Power was born in Chicago, Illinois, and is an enrolled member of the Standing Rock Sioux Tribe.[1] Her mother, Susan Kelly Power (Gathering of Stormclouds Woman, her Dakota name), is also an enrolled member. Her great-grandmother was Nellie Two Bear Gates.[2] She is a descendant of Sioux Chief Mato Nupa (Two Bears).[3] Her father, Carleton Gilmore Power, is of New England Euro-American descent and worked as a salesman in publishing. One of his great-great-grandfathers was governor of New Hampshire.[3] She heard stories that inspired her imagination from both sides. Power attended local schools, then earned her bachelor's degree from Harvard University and a JD from Harvard Law School.
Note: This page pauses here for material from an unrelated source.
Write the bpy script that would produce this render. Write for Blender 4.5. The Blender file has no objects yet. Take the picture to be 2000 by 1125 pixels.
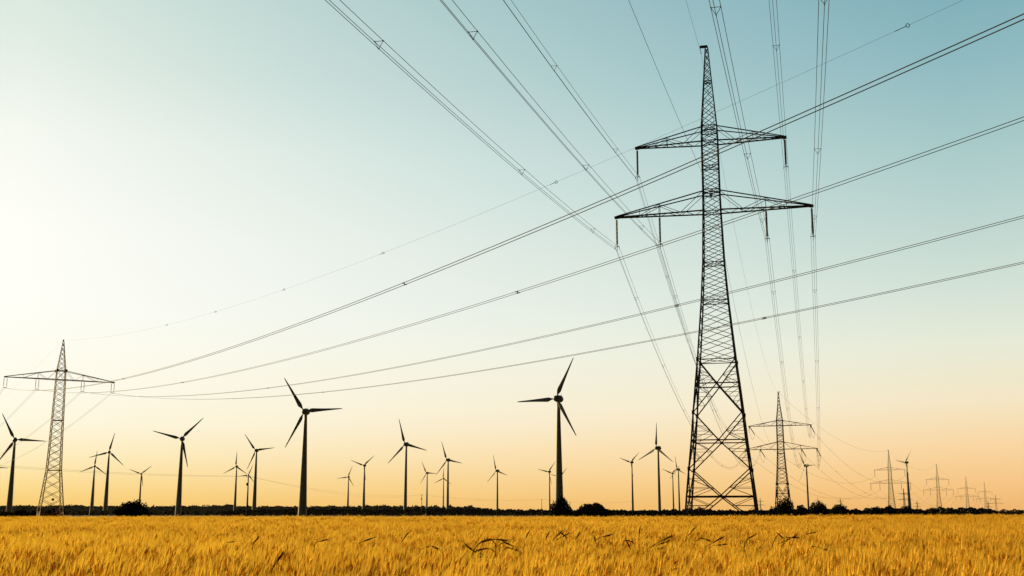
import bpy, math, random
import numpy as np
from mathutils import Vector, Matrix

SC = bpy.context.scene
COL = SC.collection
R = math.radians
rng = np.random.default_rng(7)
random.seed(7)

# ------------------------------------------------------------------ camera
FPX, HORIZON, EYE = 2250.0, 1006.0, 1.45          # focal length and horizon in pixels of the 2000 px photo
PITCH = math.atan((HORIZON - 562.5) / FPX)
cd = bpy.data.cameras.new('camera')
cam = bpy.data.objects.new('camera', cd)
COL.objects.link(cam)
cam.location = (0, 0, EYE)
cam.rotation_euler = (math.pi / 2 + PITCH, 0, 0)
cd.sensor_width = 36
cd.lens = FPX / 2000 * 36
cd.clip_end = 30000
SC.camera = cam

# ------------------------------------------------------------------ sky and sun
HAZE = 0.000007                                     # density of the evening air
SUN_AZ, SUN_EL = -46.0, 12.0                        # degrees, left of the view axis (+Y), above the horizon
world = bpy.data.worlds.new('World')
SC.world = world
world.use_nodes = True


def build_world():
    nt = world.node_tree
    N, L = nt.nodes.new, nt.links.new
    bg = nt.nodes['Background']
    bg.inputs[1].default_value = 0.1
    sky = N('ShaderNodeTexSky')
    sky.sky_type = 'NISHITA'
    sky.sun_disc = False
    sky.sun_elevation = R(SUN_EL)
    sky.sun_rotation = R(SUN_AZ)
    sky.dust_density = 4
    sky.ozone_density = 2
    tc = N('ShaderNodeTexCoord')
    sep = N('ShaderNodeSeparateXYZ')
    L(tc.outputs['Generated'], sep.inputs[0])

    def math_(op, a, b=None, clamp=False):
        n = N('ShaderNodeMath')
        n.operation = op
        n.use_clamp = clamp
        for i, v in enumerate((a, b)):
            if v is None:
                continue
            if isinstance(v, (int, float)):
                n.inputs[i].default_value = v
            else:
                L(v, n.inputs[i])
        return n.outputs[0]

    el = math_('DIVIDE', math_('ARCSINE', sep.outputs[2]), R(90.0))          # 0 at the horizon, 1 overhead
    az = math_('ARCTAN2', sep.outputs[0], sep.outputs[1])
    daz = math_('ABSOLUTE', math_('SUBTRACT', az, R(-30.0)))
    daz = math_('MINIMUM', daz, math_('SUBTRACT', 2 * math.pi, daz))          # angle round from the sun's side
    toward = N('ShaderNodeMapRange')
    toward.interpolation_type = 'LINEAR'
    L(daz, toward.inputs['Value'])
    toward.inputs['From Min'].default_value = R(6)
    toward.inputs['From Max'].default_value = R(52)
    toward.inputs['To Min'].default_value = 1
    toward.inputs['To Max'].default_value = 0
    behind = N('ShaderNodeMapRange')
    behind.interpolation_type = 'SMOOTHSTEP'
    L(daz, behind.inputs['Value'])
    behind.inputs['From Min'].default_value = R(56)
    behind.inputs['From Max'].default_value = R(105)

    def ramp(stops):
        r = N('ShaderNodeValToRGB')
        L(el, r.inputs[0])
        e = r.color_ramp.elements
        for i, (deg, c) in enumerate(stops):
            x = e[i] if i < 2 else e.new(deg / 90)
            x.position = deg / 90
            x.color = (c[0] / 255, c[1] / 255, c[2] / 255, 1)
        return r.outputs[0]
    sunny = ramp(SKY_SUN)
    away = ramp(SKY_AWAY)
    back = ramp(SKY_BACK)

    def mix(f, a, b):
        m = N('ShaderNodeMix')
        m.data_type = 'RGBA'
        if isinstance(f, (int, float)):
            m.inputs[0].default_value = f
        else:
            L(f, m.inputs[0])
        L(a, m.inputs[6])
        L(b, m.inputs[7])
        return m.outputs[2]
    col = mix(behind.outputs[0], mix(toward.outputs[0], away, sunny), back)
    g = N('ShaderNodeGamma')
    g.inputs[1].default_value = 2.2
    L(col, g.inputs[0])
    sc = N('ShaderNodeVectorMath')
    sc.operation = 'SCALE'
    sc.inputs[3].default_value = 10.0
    L(g.outputs[0], sc.inputs[0])
    L(mix(0.02, sc.outputs[0], sky.outputs[0]), bg.inputs[0])


# display colours of the evening sky by elevation in degrees: on the sun's side, away from it, and behind the camera
SKY_SUN = [(0, (255, 200, 100)), (90, (60, 100, 120)), (1.2, (255, 220, 142)), (2.6, (255, 238, 190)), (4.2, (255, 249, 224)),
           (6.2, (255, 252, 236)), (9.5, (255, 255, 247)), (13, (255, 255, 247)), (17.5, (245, 249, 240)), (21, (227, 238, 228)),
           (25.5, (210, 228, 219)), (34, (160, 195, 200))]
SKY_AWAY = [(0, (244, 180, 106)), (90, (20, 45, 60)), (1.2, (250, 197, 130)), (3.2, (252, 216, 164)), (5.2, (247, 232, 198)), (7.8, (232, 236, 216)),
            (10.3, (212, 227, 215)), (13, (193, 216, 209)), (17, (167, 202, 201)), (21, (142, 185, 192)), (25.5, (121, 169, 182)),
            (36, (60, 105, 128))]
SKY_BACK = [(0, (26, 21, 15)), (90, (16, 27, 34)), (10, (20, 21, 19)), (30, (21, 28, 32))]
build_world()

sl = bpy.data.lights.new('sun', 'SUN')
sl.energy = 5.0
sl.angle = R(0.5)
sl.color = (1.0, 0.76, 0.30)
sun = bpy.data.objects.new('sun', sl)
COL.objects.link(sun)
sd = Vector((math.sin(R(SUN_AZ)) * math.cos(R(SUN_EL)), math.cos(R(SUN_AZ)) * math.cos(R(SUN_EL)), math.sin(R(SUN_EL))))
sun.rotation_euler = sd.to_track_quat('Z', 'Y').to_euler()
sun.location = sd * 300

SC.view_settings.view_transform = 'Standard'
SC.view_settings.look = 'None'
SC.view_settings.exposure = 0
SC.view_settings.gamma = 1
SC.cycles.max_bounces = 6
SC.cycles.diffuse_bounces = 3
SC.cycles.transmission_bounces = 4
SC.cycles.volume_bounces = 0
SC.cycles.use_denoising = True


# ------------------------------------------------------------------ helpers
def at(u, v, y):
    """world point seen at pixel (u, v) of the photo when it stands y metres in front of the camera"""
    a, b = (u - 1000) / FPX, (562.5 - v) / FPX
    c, s = math.cos(PITCH), math.sin(PITCH)
    t = y / (c - b * s)
    return Vector((a * t, y, EYE + (s + b * c) * t))


class MB:
    """collects bars, tubes, lathes and quads into one mesh"""
    def __init__(self):
        self.v, self.f, self.n = [], [], 0

    def add(self, verts, faces):
        self.v.extend(tuple(p) for p in verts)
        self.f.extend(tuple(i + self.n for i in q) for q in faces)
        self.n += len(verts)

    def bar(self, p, q, r, r2=None, n=4):
        p, q = Vector(p), Vector(q)
        d = (q - p)
        if d.length < 1e-6:
            return
        d.normalize()
        u = d.cross(Vector((0, 0, 1)) if abs(d.z) < 0.9 else Vector((0, 1, 0))).normalized()
        w = d.cross(u)
        r2 = r if r2 is None else r2
        vs = []
        for c, rr in ((p, r), (q, r2)):
            for k in range(n):
                a = 2 * math.pi * (k + 0.5) / n
                vs.append(c + (u * math.cos(a) + w * math.sin(a)) * rr)
        fs = [(k, (k + 1) % n, n + (k + 1) % n, n + k) for k in range(n)]
        fs += [tuple(range(n - 1, -1, -1)), tuple(range(n, 2 * n))]
        self.add(vs, fs)

    def tube(self, pts, rad, n=5):
        pts = [Vector(p) for p in pts]
        m = len(pts)
        vs = []
        for i, p in enumerate(pts):
            d = (pts[min(i + 1, m - 1)] - pts[max(i - 1, 0)]).normalized()
            u = d.cross(Vector((0, 0, 1)) if abs(d.z) < 0.95 else Vector((0, 1, 0))).normalized()
            w = d.cross(u)
            rr = rad(i / (m - 1)) if callable(rad) else rad
            for k in range(n):
                a = 2 * math.pi * k / n
                vs.append(p + (u * math.cos(a) + w * math.sin(a)) * rr)
        fs = []
        for i in range(m - 1):
            for k in range(n):
                k2 = (k + 1) % n
                fs.append((i * n + k, i * n + k2, (i + 1) * n + k2, (i + 1) * n + k))
        fs += [tuple(range(n - 1, -1, -1)), tuple(range((m - 1) * n, m * n))]
        self.add(vs, fs)

    def lathe(self, prof, org=(0, 0, 0), axis=(0, 0, 1), n=16):
        """prof: list of (radius, distance along axis)"""
        ax = Vector(axis).normalized()
        u = ax.cross(Vector((0, 0, 1)) if abs(ax.z) < 0.9 else Vector((0, 1, 0))).normalized()
        w = ax.cross(u)
        o = Vector(org)
        vs = []
        for r, z in prof:
            for k in range(n):
                a = 2 * math.pi * k / n
                vs.append(o + ax * z + (u * math.cos(a) + w * math.sin(a)) * r)
        fs = []
        m = len(prof)
        for i in range(m - 1):
            for k in range(n):
                k2 = (k + 1) % n
                fs.append((i * n + k, i * n + k2, (i + 1) * n + k2, (i + 1) * n + k))
        fs += [tuple(range(n - 1, -1, -1)), tuple(range((m - 1) * n, m * n))]
        self.add(vs, fs)

    def box(self, c, sx, sy, sz):
        x, y, z = c
        vs = [(x + i * sx / 2, y + j * sy / 2, z + k * sz / 2) for i in (-1, 1) for j in (-1, 1) for k in (-1, 1)]
        self.add(vs, [(0, 1, 3, 2), (4, 6, 7, 5), (0, 4, 5, 1), (2, 3, 7, 6), (0, 2, 6, 4), (1, 5, 7, 3)])

    def ring(self, c, rad, r, normal, n=12, m=5):
        nrm = Vector(normal).normalized()
        u = nrm.cross(Vector((0, 0, 1))).normalized()
        w = nrm.cross(u)
        vs, fs = [], []
        for i in range(n):
            a = 2 * math.pi * i / n
            d = u * math.cos(a) + w * math.sin(a)
            for k in range(m):
                b = 2 * math.pi * k / m
                vs.append(Vector(c) + d * (rad + r * math.cos(b)) + nrm * (r * math.sin(b)))
        for i in range(n):
            for k in range(m):
                i2, k2 = (i + 1) % n, (k + 1) % m
                fs.append((i * m + k, i2 * m + k, i2 * m + k2, i * m + k2))
        self.add(vs, fs)

    def mesh(self, name, mat, smooth=False):
        me = bpy.data.meshes.new(name)
        me.from_pydata(self.v, [], self.f)
        me.materials.append(mat)
        if smooth:
            me.polygons.foreach_set('use_smooth', [True] * len(me.polygons))
        return me

    def build(self, name, mat, parent=None, smooth=False):
        o = bpy.data.objects.new(name, self.mesh(name, mat, smooth))
        COL.objects.link(o)
        o.parent = parent
        return o


def tag(o, label=None, cat=None, group=None, kind=None):
    for k, v in (('label', label), ('category', cat), ('group', group), ('kind', kind)):
        if v:
            o[k] = v
    return o


def empty(name, loc=(0, 0, 0), rz=0.0):
    o = bpy.data.objects.new(name, None)
    o.empty_display_size = 0.5
    COL.objects.link(o)
    o.location = loc
    o.rotation_euler = (0, 0, rz)
    return o


def copy_tree(o, parent=None):
    c = o.copy()
    COL.objects.link(c)
    c.parent = parent
    for ch in o.children:
        copy_tree(ch, c)
    return c


def mat(name, col, rough=0.6, metal=0.0, var=0.0, scale=3.0, spec=0.5, col2=None):
    m = bpy.data.materials.new(name)
    m.use_nodes = True
    nt = m.node_tree
    b = nt.nodes['Principled BSDF']
    b.inputs['Base Color'].default_value = (*col, 1)
    b.inputs['Roughness'].default_value = rough
    b.inputs['Metallic'].default_value = metal
    b.inputs['Specular IOR Level'].default_value = spec
    if var or col2:
        tc = nt.nodes.new('ShaderNodeTexCoord')
        nz = nt.nodes.new('ShaderNodeTexNoise')
        nz.inputs['Scale'].default_value = scale
        nz.inputs['Detail'].default_value = 5
        rp = nt.nodes.new('ShaderNodeValToRGB')
        c2 = col2 or tuple(x * (1 - var) for x in col)
        rp.color_ramp.elements[0].position = 0.35
        rp.color_ramp.elements[1].position = 0.68
        rp.color_ramp.elements[0].color = (*c2, 1)
        rp.color_ramp.elements[1].color = (*col, 1)
        nt.links.new(tc.outputs['Object'], nz.inputs['Vector'])
        nt.links.new(nz.outputs[0], rp.inputs[0])
        nt.links.new(rp.outputs[0], b.inputs['Base Color'])
    return m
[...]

After a short career in law, Power decided to become a writer. She worked as a technical writer and editor, reserving her creative writing for off hours. In 1992 she entered the MFA program at the Iowa Writer's Workshop.[4]
Her 1994 debut novel, The Grass Dancer, has a complex plot about four generations of Native Americans, with action stretching from 1864 to 1986. The work received the 1995 Hemingway Foundation/PEN Award for Best First Fiction.
Power has written several other books as well. Her short fiction has been published in the Atlantic Monthly, Paris Review, Voice Literary Supplement, Ploughshares,[5] Story, and The Best American Short Stories 1993. She teaches at Hamline University in St. Paul, Minnesota.
Power's most recent novel, A Council of Dolls, was released in 2023. The novel is longlisted for the National Book Award for Fiction.[6][7]